ECB executive: Greece cannot return to the markets without ‘clarity on debt’

Bloomberg — Greece won’t regain stable access to international bond markets unless creditors ease repayment terms on the country’s bailout loans, European Central Bank Executive Board member Benoit Coeure said.

The country cannot gain “solid and long-lasting market access without the clarity about the sustainability of Greek debt,” Coeure told European Parliament lawmakers in Brussels on Wednesday, adding that the International Monetary Fund should stay fully involved in the Greek bailout to ensure fair treatment in Greek debt talks.

“There are serious concerns about the sustainability of Greek public debt,” the Frenchman said during the hearing. “We are looking forward to a solution that can reassure markets, restore confidence in the dynamics of public debt, allow the full involvement of the IMF in the program — which would enhance the program’s credibility — and restore market access for Greece ahead of the end of the program in July 2018.”

The IMF is at loggerheads with Greece’s European creditors as the Washington-based lender insists on concrete and quantified relief measures before extending any more loans to the continent’s most-indebted state. While the institution acknowledges that a nominal haircut on Greek bailout loans is implausible, it has demanded more concessionary repayment terms, including extensions of maturities and a cap on interest rates.

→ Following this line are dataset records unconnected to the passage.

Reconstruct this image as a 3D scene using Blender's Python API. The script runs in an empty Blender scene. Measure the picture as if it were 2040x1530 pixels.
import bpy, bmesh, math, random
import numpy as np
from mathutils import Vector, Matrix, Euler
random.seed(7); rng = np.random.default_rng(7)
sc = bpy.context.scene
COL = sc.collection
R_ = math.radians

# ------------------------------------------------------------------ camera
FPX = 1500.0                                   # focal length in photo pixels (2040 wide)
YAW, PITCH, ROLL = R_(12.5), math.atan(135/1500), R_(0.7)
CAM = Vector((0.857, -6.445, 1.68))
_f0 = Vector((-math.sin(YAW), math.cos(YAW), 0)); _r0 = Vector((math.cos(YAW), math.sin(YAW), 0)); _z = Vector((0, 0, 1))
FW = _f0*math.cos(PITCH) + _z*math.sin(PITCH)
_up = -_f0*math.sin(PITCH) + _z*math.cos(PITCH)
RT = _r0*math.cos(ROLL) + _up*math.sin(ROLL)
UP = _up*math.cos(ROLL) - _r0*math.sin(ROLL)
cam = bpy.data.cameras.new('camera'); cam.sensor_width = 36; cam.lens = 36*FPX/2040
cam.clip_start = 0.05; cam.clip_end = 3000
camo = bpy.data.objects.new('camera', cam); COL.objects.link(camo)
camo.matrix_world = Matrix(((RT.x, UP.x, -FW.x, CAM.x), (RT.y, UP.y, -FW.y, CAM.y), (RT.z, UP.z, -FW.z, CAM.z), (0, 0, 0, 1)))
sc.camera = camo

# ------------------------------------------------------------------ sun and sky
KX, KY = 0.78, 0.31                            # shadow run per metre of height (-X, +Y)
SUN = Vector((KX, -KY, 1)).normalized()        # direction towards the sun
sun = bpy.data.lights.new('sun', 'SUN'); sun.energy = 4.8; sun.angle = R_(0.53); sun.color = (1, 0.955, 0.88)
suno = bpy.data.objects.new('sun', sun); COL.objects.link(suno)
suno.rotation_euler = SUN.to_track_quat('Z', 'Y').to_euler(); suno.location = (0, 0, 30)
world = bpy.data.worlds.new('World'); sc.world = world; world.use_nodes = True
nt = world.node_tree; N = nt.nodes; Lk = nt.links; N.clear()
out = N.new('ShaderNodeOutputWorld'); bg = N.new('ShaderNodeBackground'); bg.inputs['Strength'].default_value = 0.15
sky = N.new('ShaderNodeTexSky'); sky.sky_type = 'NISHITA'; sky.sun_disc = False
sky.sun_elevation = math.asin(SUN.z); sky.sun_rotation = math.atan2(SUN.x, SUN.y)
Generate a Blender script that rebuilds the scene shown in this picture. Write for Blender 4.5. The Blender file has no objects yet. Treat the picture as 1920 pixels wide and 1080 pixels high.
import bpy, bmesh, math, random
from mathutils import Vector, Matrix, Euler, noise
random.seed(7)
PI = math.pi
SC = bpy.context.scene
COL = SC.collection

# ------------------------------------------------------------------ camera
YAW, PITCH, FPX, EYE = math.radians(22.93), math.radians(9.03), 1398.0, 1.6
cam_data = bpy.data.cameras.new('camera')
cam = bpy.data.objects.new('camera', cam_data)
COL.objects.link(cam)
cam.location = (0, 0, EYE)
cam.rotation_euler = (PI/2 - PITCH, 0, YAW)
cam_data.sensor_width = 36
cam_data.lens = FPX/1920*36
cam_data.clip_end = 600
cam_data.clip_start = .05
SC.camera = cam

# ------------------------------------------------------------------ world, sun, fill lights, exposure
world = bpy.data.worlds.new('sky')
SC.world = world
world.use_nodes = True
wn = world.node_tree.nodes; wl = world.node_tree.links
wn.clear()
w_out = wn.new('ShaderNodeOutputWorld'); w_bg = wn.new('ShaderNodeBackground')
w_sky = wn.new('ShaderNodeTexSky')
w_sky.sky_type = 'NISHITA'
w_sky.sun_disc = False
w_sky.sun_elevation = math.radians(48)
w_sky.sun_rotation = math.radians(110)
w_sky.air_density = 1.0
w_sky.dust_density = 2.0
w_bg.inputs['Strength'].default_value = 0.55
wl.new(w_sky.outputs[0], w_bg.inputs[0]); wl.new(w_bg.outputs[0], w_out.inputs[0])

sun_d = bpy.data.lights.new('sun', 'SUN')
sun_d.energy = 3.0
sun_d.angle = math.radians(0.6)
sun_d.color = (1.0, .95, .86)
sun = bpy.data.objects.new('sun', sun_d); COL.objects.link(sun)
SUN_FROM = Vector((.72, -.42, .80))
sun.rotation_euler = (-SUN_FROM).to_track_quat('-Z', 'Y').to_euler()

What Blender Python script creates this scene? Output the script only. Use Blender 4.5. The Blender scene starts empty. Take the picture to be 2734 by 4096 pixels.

German Finance Minister Wolfgang Schaeuble has said the source of Greece’s woes is a lack of competitiveness, not elevated debt levels, and reiterated calls earlier this week for the IMF to contribute to Greek bailout loans.

The ECB “very much” believes that the IMF should be on board when devising a solution for Greek debt, Coeure said. The Frankfurt-based central bank has excluded Greek government bonds from its asset-purchase program, pending “an additional level of safeguards and clarity on debt sustainability.”

Even if the government of Alexis Tsipras clears the hurdle of the next review of its economic adjustment program by auditors representing the IMF, ECB, European Commission and European Stability Mechanism, its bonds won’t be included in ECB’s quantitative-easing program without proof its debt is sustainable. Completing the next review is “a necessary but not sufficient condition,” he said.

Greece’s heavy debt burden remains even after imposing more than 100 billion euros in losses on private-sector lenders, in the biggest writeoff in history, which also reduced the reserves of several previously healthy pension funds contributing to the current greek pension crisis. The first euro-area country to seek emergency support, in 2010, is the only one still reliant on bailout funds from its peers to stay afloat, amid continuous stand offs with currency bloc governments over the policy conditions attached to its loans.

“To bring the program to a successful conclusion and to restore market access on a lasting basis, it is above all essential that the Greek authorities continue to show a serious commitment to the goals and measures taken in the context of the program,” Coeure said, adding that he doesn’t expect Greece to be in a position to raise enough cash next year, even if it attempts to test financial markets. “It makes sense to test markets in a gradual way.”